Le roi se meurt / Eugène Ionesco
Le roi se meurt / Eugène Ionesco
Gallimard, Folio, 1963, 136 p.
# Théâtre
Présentation
Bérenger 1er fut un grand roi, au pouvoir illimité et fantaisiste, infaillible et dérisoire. Pendant plusieurs siècles il a fait prospérer son royaume, gagné plus de deux mille guerres, bâti des capitales, volé le feu aux dieux et même, dessiné les plans de la Tour Eiffel. Mais tout grand roi qu’il fut, quelle qu’ait pu être l’étendue du ses pouvoirs, le moment pour lui est venu de tirer sa révérence, et de renoncer à la vie. Le problème, c’est que Bérenger 1er n’est pas prêt : il refuse de mourir, il ne l’a pas décidé.
Si sa seconde épouse, la coquette reine Marie, l’encourage dans son déni et l’entraîne à refuser l’inéluctable, cet entêtement met dans l’embarras l’ensemble de son entourage ; à commencer par sa première épouse, la reine Marguerite qui, épaulée par le médecin, va s’efforcer tout au long de la pièce de guider le roi sur le chemin de sa finitude, en l’occurrence concrète et immédiate : il devra être mort à la fin de la représentation.
Il faut bien dire que la situation du pays est dramatique au dernier degré. Le palais est en ruine, les terres en friche et les montagnes s’affaissent. Le soleil ne se lève plus à l’ordre du roi. Le royaume, qui comptait 9 milliards d’habitants au début de son règne n’est plus peuplé que d’un millier de vieillards à peine… et de quarante-cinq jeunes gens qui vieillissent si vite qu’en deux jours ils sont octogénaires. La foudre s’est immobilisée dans le ciel, le feu dans l’âtre ne s’allume plus pour réchauffer la salle du trône, qui n’est d’ailleurs plus qu’un poussiéreux living-room. Enfin, tandis qu’au-delà des frontières les vaches vêlent deux fois par jour, la dernière vache du royaume, elle, ne donne même plus de lait.

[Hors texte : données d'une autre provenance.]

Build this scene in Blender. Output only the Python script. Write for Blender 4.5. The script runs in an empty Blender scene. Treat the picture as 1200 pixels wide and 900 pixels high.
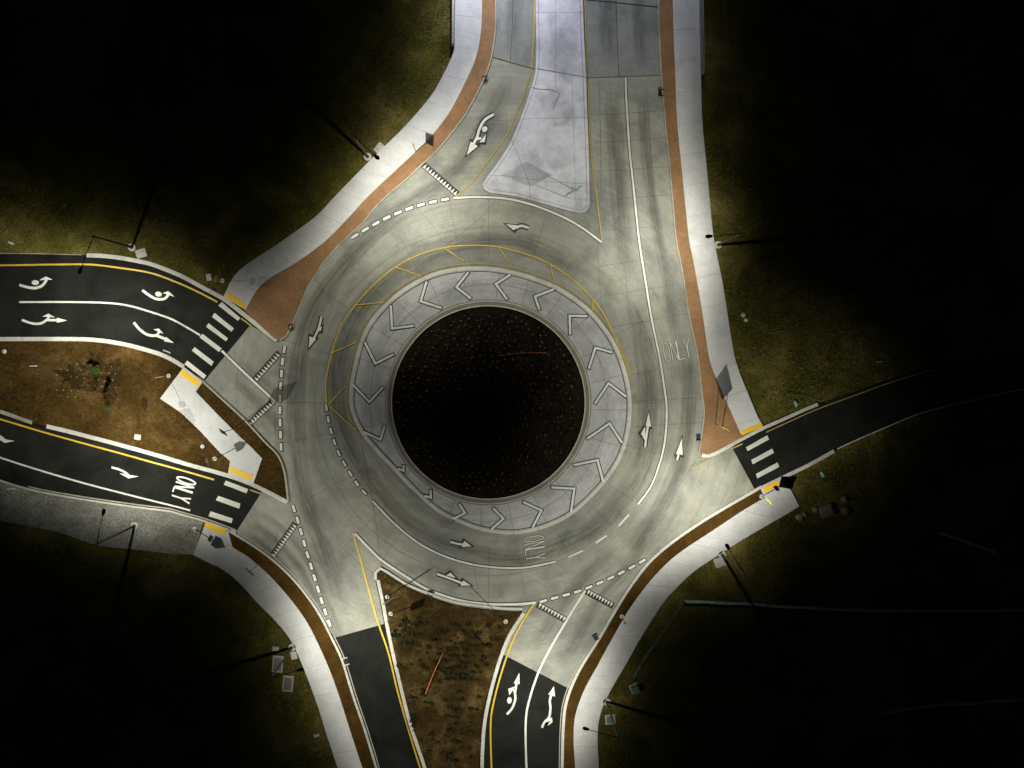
import bpy, bmesh, math, random
import numpy as np
from mathutils import Vector, Matrix
random.seed(7); RNG = np.random.default_rng(11)
C = bpy.context.scene.collection
scn = bpy.context.scene

# ---------------------------------------------------------------- camera
H = 100.0
cam_d = bpy.data.cameras.new('camera'); cam = bpy.data.objects.new('camera', cam_d); C.objects.link(cam)
cam.location = (0, 0, H)
F = Vector((1.7, -3.8, -H)).normalized()
Rt = F.cross(Vector((0, 1, 0))).normalized()
Up = Rt.cross(F).normalized()
M3 = Matrix((Rt, Up, -F)).transposed()
cam.rotation_euler = M3.to_euler()
cam_d.sensor_width = 36; cam_d.lens = 30.0
cam_d.clip_start = 1; cam_d.clip_end = 4000
scn.camera = cam

# ---------------------------------------------------------------- world (night sky), exposure
w = bpy.data.worlds.new('World'); scn.world = w; w.use_nodes = True
wn = w.node_tree.nodes; wl = w.node_tree.links; wn.clear()
sky = wn.new('ShaderNodeTexSky'); sky.sky_type = 'NISHITA'; sky.sun_disc = False
sky.sun_elevation = math.radians(2); sky.sun_rotation = math.radians(200)
bg = wn.new('ShaderNodeBackground'); bg.inputs['Strength'].default_value = 0.012
wo = wn.new('ShaderNodeOutputWorld'); tint = wn.new('ShaderNodeMix'); tint.data_type = 'RGBA'; tint.blend_type = 'MULTIPLY'; tint.inputs[0].default_value = 1.0; tint.inputs[7].default_value = (.45, .65, 1.0, 1)
wl.new(sky.outputs[0], tint.inputs[6]); wl.new(tint.outputs[2], bg.inputs[0]); wl.new(bg.outputs[0], wo.inputs[0])
scn.view_settings.view_transform = 'Standard'; scn.view_settings.look = 'None'
scn.view_settings.gamma = 1; scn.view_settings.use_curve_mapping = False
scn.view_settings.exposure = 0.0
LAMP_POWER = 6500.0

# ---------------------------------------------------------------- pixel map, cast through the camera: an image pixel (1200 x 900) on the ground, metres
def P(x, y, z=0.0):
    d = F + Rt * ((x - 600) / 1000.0) + Up * ((450 - y) / 1000.0)
    t = (H - z) / -d.z
    return Vector((d.x * t, d.y * t, z))
def PL(pts): return [P(*p) for p in pts]

def cr(pts, n=6, closed=False):
    pts = [Vector((p[0], p[1])) for p in pts]; out = []; N = len(pts)
    rng = range(N) if closed else range(N - 1)
    for i in rng:
        if closed: p0, p1, p2, p3 = pts[i-1], pts[i], pts[(i+1) % N], pts[(i+2) % N]
        else:
            p1, p2 = pts[i], pts[i+1]
            p0 = pts[i-1] if i else p1 * 2 - p2
            p3 = pts[i+2] if i + 2 < N else p2 * 2 - p1
        for k in range(n):
            t = k / n
            q = 0.5 * ((2*p1) + (p2-p0)*t + (2*p0-5*p1+4*p2-p3)*t*t + (3*p1-p0-3*p2+p3)*t**3)
            out.append((q.x, q.y))
    if not closed: out.append((pts[-1].x, pts[-1].y))
    return out

def resample(path, step):
    """path of world Vectors -> even points"""
    d = [0]
    for a, b in zip(path, path[1:]): d.append(d[-1] + (b - a).length)
    L = d[-1]; n = max(1, int(round(L / step))); out = []; j = 0
    for k in range(n + 1):
        s = L * k / n
        while j < len(d) - 2 and d[j+1] < s: j += 1
        t = (s - d[j]) / max(1e-9, d[j+1] - d[j])
        out.append(path[j].lerp(path[j+1], min(1, max(0, t))))
    return out
def sub(path, s0, s1):
    out = []; acc = 0
    for a, b in zip(path, path[1:]):
        l = (b - a).length
        if l < 1e-9: continue
        if acc + l > s0 and acc < s1:
            t0 = max(0, (s0 - acc) / l); t1 = min(1, (s1 - acc) / l)
            if not out: out.append(a.lerp(b, t0))
            out.append(a.lerp(b, t1))
        acc += l
    return out
def plen(path): return sum((b - a).length for a, b in zip(path, path[1:]))

def tag(o, label=None, cat=None, group=None, kind=None):
    if label: o['label'] = label
    if cat: o['category'] = cat
    if group: o['group'] = group
    if kind: o['kind'] = kind
    return o
def link(name, bm, mats, parent=None, smooth=False):
    me = bpy.data.meshes.new(name); bm.normal_update(); bm.to_mesh(me); bm.free()
    for m in (mats if isinstance(mats, (list, tuple)) else [mats]): me.materials.append(m)
    if smooth:
        for p in me.polygons: p.use_smooth = True
    o = bpy.data.objects.new(name, me); C.objects.link(o)
    if parent is not None: o.parent = parent
    return o
def empty(name, loc, rz=0.0):
    o = bpy.data.objects.new(name, None); o.empty_display_size = .3
    o.location = loc; o.rotation_euler = (0, 0, rz); C.objects.link(o); return o
def struct(name, bm, mats, label, cat, parent=None, smooth=False):
    o = link(name, bm, mats, parent, smooth)
    if parent is None: tag(o, label, cat, kind='structure')
    return o

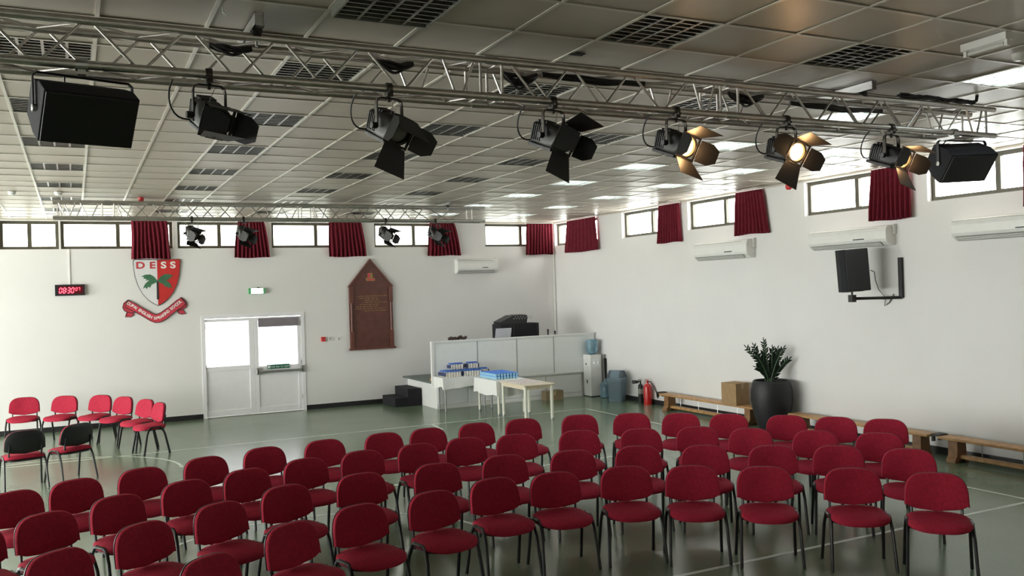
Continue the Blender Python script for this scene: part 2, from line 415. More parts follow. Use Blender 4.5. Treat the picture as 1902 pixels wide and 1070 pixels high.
for t, b, l in RC:
    ys = sorted((cry(t[0], t[1]), cry(t[2], t[3]))); yb_ = sorted((cry(b[0], b[1]), cry(b[2], b[3])))
    curtain(l, 'y', ys, yb_, 4.09, 3.325, XR, -1)

# ------------------------------------------------------------------ double door
d = bpy.data.objects.new('door_1', None); COL.objects.link(d); struct(d)
dx0, dx1 = DOOR_X; dm = (dx0 + dx1) / 2; y0, y1 = YB + .006, YB + .08
mb = MB(); mb.box((dx0 - .012, y0 - .02, 0), (dx0 + .06, y1, DOOR_Z - .07)); mb.box((dx1 - .06, y0 - .02, 0), (dx1 + .012, y1, DOOR_Z - .07)); mb.box((dx0 - .012, y0 - .02, DOOR_Z - .07), (dx1 + .012, y1, DOOR_Z + .012))
mb.build('door_frame', M['door_white'], d)
def leaf(a, b, g0, g1, gz0, gz1):
    mb = MB(); zt = DOOR_Z - .075
    mb.box((a, y0, .015), (g0, y1 - .02, zt)); mb.box((g1, y0, .015), (b, y1 - .02, zt))
    mb.box((g0, y0, gz1), (g1, y1 - .02, zt)); mb.box((g0, y0, gz0 - .09), (g1, y1 - .02, gz0)); mb.box((g0, y0, .015), (g1, y1 - .02, .14))
    mb.box((g0 - .005, y0 + .018, .13), (g1 + .005, y0 + .035, gz0 - .08))
    o = mb.build('door_leaf', M['door_white'], d, bevel=.003)
    MB().box((g0, y0 + .02, gz0), (g1, y0 + .026, gz1)).build('pane', M['glass_dim'], o)
    for zz in (.25, 1.0, 1.85): MB().box((a - .012 if a < dm - .5 else b - .012, y0 - .01, zz), (a + .012 if a < dm - .5 else b + .012, y0, zz + .1)).build('hinge', M['steel'], o)
    return o
leaf(dx0 + .062, dm - .004, on_back(382, 640).x, on_back(463, 640).x, on_back(382, 683, -.03).z, DOOR_Z - .135)
MB().box((dm - .03, y0 + .004, .015), (dm + .03, y1 - .03, DOOR_Z - .075)).build('meeting_stile', M['door_white'], d)
lr = leaf(dm + .004, dx1 - .062, on_back(480, 640).x, on_back(553, 640).x, on_back(520, 678, -.03).z, DOOR_Z - .135)
bz = on_back(520, 606).z
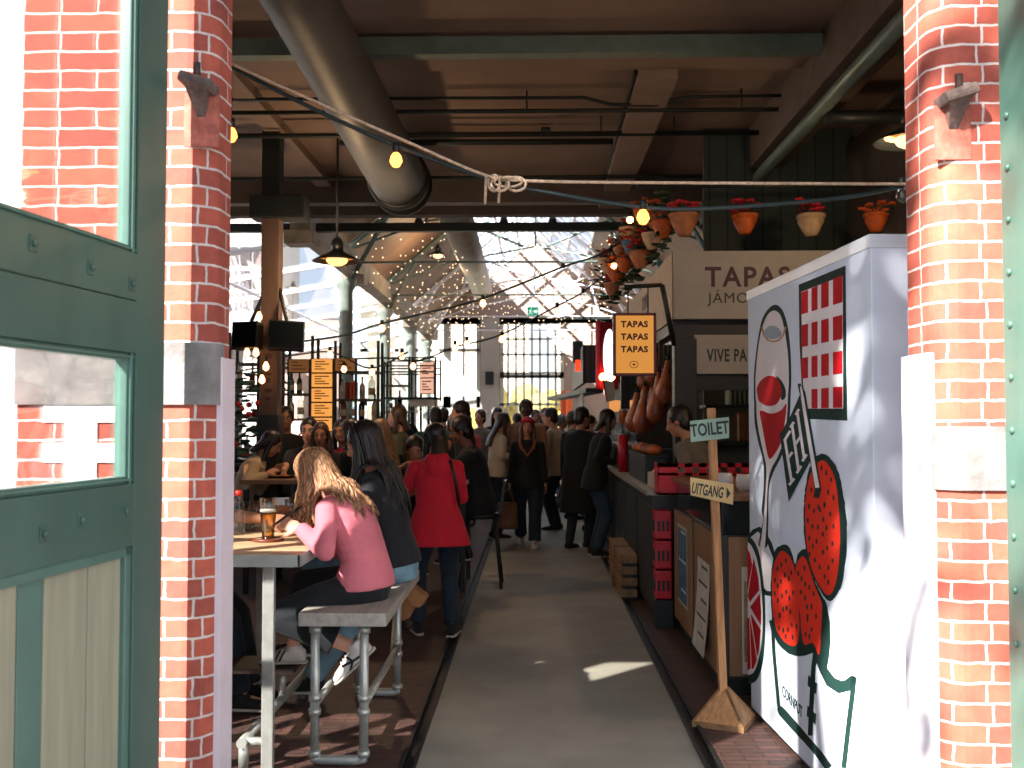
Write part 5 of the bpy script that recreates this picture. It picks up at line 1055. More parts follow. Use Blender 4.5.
# ------------------------------------------------------------ tables and stools in the hall
def hall_table(label, x0, x1, y0, y1, z, top):
    t = thing('high_table', label, 'table', ((x0 + x1) / 2, (y0 + y1) / 2, 0))
    obj('table_top', MB().box(x0, x1, y0, y1, z - .04, z, .005), top, t)
    for x in (x0 + .05, x1 - .05):
        for y in (y0 + .05, y1 - .05): obj('leg', MB().box(x - .022, x + .022, y - .022, y + .022, 0, z - .04), DARK, t)
    return t
TT = pm('hall_table_wood', '8a6242', .45, var=.2, stretch=(.7, 6, 6))
hall_table('wooden high table where someone leans chin on hand', X_(245, 9.3), X_(316, 9.3), 9.15, 9.85, 1.05, TT)
hall_table('dark high table beside the person in the red hooded jacket', -1.75, -.95, 7.7, 9.0, 1.04, TT)
hall_table('small pale high table in front of the seated person in black', X_(446, 9.6), X_(470, 9.6), 9.3, 10.2, 1.04, pm('pale_table', 'a09a8a', .5))
hall_table('long high table in the middle of the hall', -1.7, -1.0, 11.3, 14.5, 1.05, TT)
# candle lantern and dishes on the first table
t = thing('paper_lamp', 'small glowing paper lamp on the wooden high table', 'lamp', (X_(254, 9.5), 9.4, 1.05)); obj('shade', MB().lathe([(0, 0), (.06, 0), (.065, .11), (.05, .13), (0, .13)], n=18), emitm('paper_glow', 'd8925a', .5), t, world=False)
for k, (u, l) in enumerate(((286, 'dark round plate in front of the person in black'), (300, 'dark bowl next to the round plate'), (271, 'small dark dish beside the glowing paper lamp'))):
    t = thing('plate', l, 'plate', (X_(u, 9.5), 9.45 + .12 * (k % 2), 1.05)); obj('dish', MB().lathe([(0, .004), (.07, .004), (.1, .02), (.102, .024), (.07, .012), (0, .01)], n=24), DARK, t, world=False); obj('food', MB().ball((0, 0, .02), (.06, .05, .018), n=12, m=6), FD[k % 3], t, world=False)
for k, (u, v, Y, l) in enumerate(((256, 500, 8.3, 'first'), (262, 497, 8.5, 'second'))): pass
sp_ = None
def stool(p, label, h=.7):
    t = thing('bar_stool', label, 'stool', p)
    obj('seat', MB().lathe([(0, h - .03), (.16, h - .03), (.17, h - .015), (.16, h), (0, h)], n=24), DARK, t, world=False)
    for k in range(4):
        q = R(45 + 90 * k); obj('leg', MB().tube([(.12 * math.cos(q), .12 * math.sin(q), h - .03), (.2 * math.cos(q), .2 * math.sin(q), .01)], .013, 8), BLACK, t, world=False)
    obj('foot_ring', MB().tube([(.165 * math.cos(R(20 * k)), .165 * math.sin(R(20 * k)), .28) for k in range(18)], .009, 6, closed=True), BLACK, t, world=False); return t
t = thing('chair_back', 'dark tall moulded chair under the seated person in black', 'chair', (-.5, 9.68, 0)); t.name = 'moulded_chair'
m = MB(); c = t.location; m.loft([((c.x - .02, 9.68, .66), (.2, 0, 0), (0, .2, 0)), ((c.x, 9.68, .7), (.21, 0, 0), (0, .21, 0))], 20); obj('seat', m, BLACK, t)
m = MB(); m.prism([(c.x + .17, 9.5, .7), (c.x + .22, 9.5, 1.02), (c.x + .22, 9.86, 1.02), (c.x + .17, 9.86, .7)], (.025, 0, 0)); obj('backrest', m, BLACK, t)
for sx in (-1, 1):
    for sy in (-1, 1): obj('leg', MB().tube([(c.x + sx * .13, 9.68 + sy * .13, .67), (c.x + sx * .2, 9.68 + sy * .2, .01)], .013, 8), BLACK, t)
# ------------------------------------------------------------ people
UP = V((0, 0, 1))
def remesh(mb, vox, it=4, fac=.5):
    me = mb.mesh('tmp', []); o = bpy.data.objects.new('tmp', me); COL.objects.link(o)
    m = o.modifiers.new('r', 'REMESH'); m.mode = 'VOXEL'; m.voxel_size = vox; m.use_smooth_shade = True
    s = o.modifiers.new('s', 'SMOOTH'); s.iterations = it; s.factor = fac
    dg = bpy.context.evaluated_depsgraph_get(); r = bpy.data.meshes.new_from_object(o.evaluated_get(dg))
    bpy.data.objects.remove(o); bpy.data.meshes.remove(me)
    r.polygons.foreach_set('use_smooth', [True] * len(r.polygons)); return r
def ik(a, t, l1, l2, pole):
    d = t - a; L = min(d.length, (l1 + l2) * .999); d = d.normalized(); e = a + d * L
    x = (l1 * l1 - l2 * l2 + L * L) / (2 * L); h = math.sqrt(max(l1 * l1 - x * x, 0))
    p = pole - d * pole.dot(d); p = p.normalized() if p.length > 1e-4 else d.orthogonal()
    return a + d * x + p * h, e
def limb(mb, a, b, r0, r1, bulge=0, n=12):
    pts = [a + (b - a) * s for s in (0, .2, .4, .6, .8, 1)]
    mb.tube(pts, [lerp(r0, r1, s) + bulge * math.sin(math.pi * min(1, s * 1.25)) for s in (0, .2, .4, .6, .8, 1)], n); mb.ball(a, r0, n=n, m=7); mb.ball(b, r1, n=n, m=7)
def sleeve(mb, a, m_, b, r0, r1, r2, end=1.):
    mb.tube([a, lerp(a, m_, .5), m_], [r0, lerp(r0, r1, .5) + .003, r1], 14); mb.ball(a, r0); mb.ball(m_, r1); e = lerp(m_, b, end)
    mb.tube([m_, lerp(m_, e, .5), e], [r1, lerp(r1, r2, .5) + .002, r2], 14)
def hand(mb, w, d, nrm, k, curl, thumb, fr=1.):
    d = d.normalized(); nrm = (nrm - d * nrm.dot(d)); nrm = nrm.normalized() if nrm.length > 1e-4 else d.orthogonal(); ac = d.cross(nrm)
    rot = M((ac, nrm, d)).transposed(); mb.ball(w + d * .048 * k, (.039 * k, .017 * k, .054 * k), rot); mb.tube([w - d * .02, w + d * .03 * k], [.026 * k, .028 * k], 10)
    for j, L in enumerate((.07, .079, .073, .056)):
        p = w + d * (.088 - abs(j - 1.3) * .004) * k + ac * thumb * (.029 - .0195 * j) * k; a = curl * .35; q = [p - d * .02 * k, p]
        for s in (.45, .32, .26):
            v = d * math.cos(a) + nrm * math.sin(a); p = p + v * L * s * k; q.append(p); a += curl
        mb.tube(q, [.0092 * k * fr, .0092 * k * fr, .0088 * k * fr, .008 * k * fr, .0066 * k * fr], 8); mb.ball(p, .0068 * k * fr, n=7, m=5)
    p = w + d * .026 * k + ac * thumb * .026 * k; q = [p]
    for s, c in ((.042, .1), (.034, .5), (.026, .8)):
        p = p + (d * .62 + ac * thumb * (.75 - c) + nrm * c * .6).normalized() * s * k; q.append(p)
    mb.tube(q, [.013 * k, .0115 * k * fr, .0095 * k * fr, .0075 * k * fr], 8); mb.ball(p, .0078 * k * fr, n=7, m=5)
def skinm(n, c): return pm('skin_' + n, c, .5, var=.06, scale=14, spec=.35)
SK = {'fair': skinm('fair', 'd19a80'), 'tan': skinm('tan', 'b07a5c'), 'brown': skinm('brown', '8a5a42'), 'dark': skinm('dark', '5a3a2c')}
LIPM = pm('lips', '9a4a44', .4); EYEW = pm('eye_white', '9a948e', .25); IRIS = pm('iris', '1e1612', .15)
def hairm(n, c, c2): return pm('hair_' + n, c, .42, var=.3, scale=5, stretch=(14, 14, 2), c2=c2, bump=.25, bscale=9)
HR = {'black': hairm('black', '15100e', '241a16'), 'brown': hairm('brown', '3a2519', '573a26'), 'blond': hairm('blond', '7a5434', 'b58c5e'), 'grey': hairm('grey', '6a645e', '8a847c'), 'pinkblond': hairm('blondish', '6a4228', 'c0926a')}
def cloth(n, c, var=.1, bump=.25, bs=22, **kw): return pm('cloth_' + n, c, .85, var=var, scale=7, bump=bump, bscale=bs, sheen=.06, **kw)
SHOE = {'black': cloth('shoe_black', '141414'), 'white': pm('shoe_white', 'cfcac4', .5), 'brown': cloth('shoe_brown', '4a3022')}
SOLE = pm('shoe_sole', 'b9b2a8', .6)
VOX = {'near': .0068, 'mid': .0105, 'far': .016}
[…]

Au décours des perles d’humour et de bouffonnerie qui jalonnent le texte et garantissent le plaisir de la lecture, on suit l’avancée toute en fuites et détours de Bérenger vers l’inéluctable acceptation de la finitude de son existence. Lui qui commandait aux hommes, à la nature et aux choses va progressivement faire l’apprentissage de l’impuissance, et reconnaître que sa volonté, ses décisions et ses ordres sont désormais sans effets. Etape par étape, il accomplira le douloureux parcours de désespoir, de peur, de terreur, d’appels au secours, de supplication, de délire, de négociation et de pleurs, qui mène du refus et de la colère à la résignation.
Le mourant est toujours seul à partir. Il emporte avec lui le monde dans lequel il a vécu. Ionesco emprunte la voie de l’absurde pour mieux débusquer l’inanité de la prétention des hommes à la toute-puissance, leur incapacité à envisager leur finitude dans ses ultimes conséquences et, en définitive, à se penser véritablement autrement qu’en amputant cette pensée de la part d’ombre qui la constitue, et la dévore irrémédiablement.
Une invitation à la lecture de Ronan Rocher, documentaliste.
Extrait
MARIE – Hélas ! Ses cheveux ont blanchi tout d’un coup. Les rides s’accumulent sur son front, sur son visage. Il a vieilli soudain de quatorze siècles.
LE MEDECIN – Si vite démodé.
LE ROI – Les rois devraient être immortels.
MARGUERITE – Ils ont une immortalité provisoire.
LE ROI – On m’avait promis que je ne mourrais que lorsque je l’aurais décidé moi-même.
MARGUERITE – C’est parce qu’on pensait que tu déciderais plus tôt. Tu as pris goût à l’autorité, il faut que tu décides de force. Tu t’es enlisé dans la boue tiède des vivants. Maintenant, tu vas geler.
LE ROI – On m’a trompé. On aurait dû me prévenir, on m’a trompé.
MARGUERITE – On t’avait prévenu.
LE ROI – Tu m’avais prévenu trop tôt. Tu m’avertis trop tard. Je ne veux pas mourir… Je ne voudrais pas. Qu’on me sauve puisque je ne peux plus le faire moi-même.
MARGUERITE – C’est ta faute si tu es pris au dépourvu, tu aurais dû t’y préparer. Tu n’as jamais eu le temps. Tu étais condamné, il fallait y penser dès le premier jour, et puis, tous les jours, cinq minutes tous les jours. Ce n’était pas beaucoup. Cinq minutes tous les jours. Puis dix minutes, un quart d’heure, une demi-heure. C’est ainsi que l’on s’entraîne.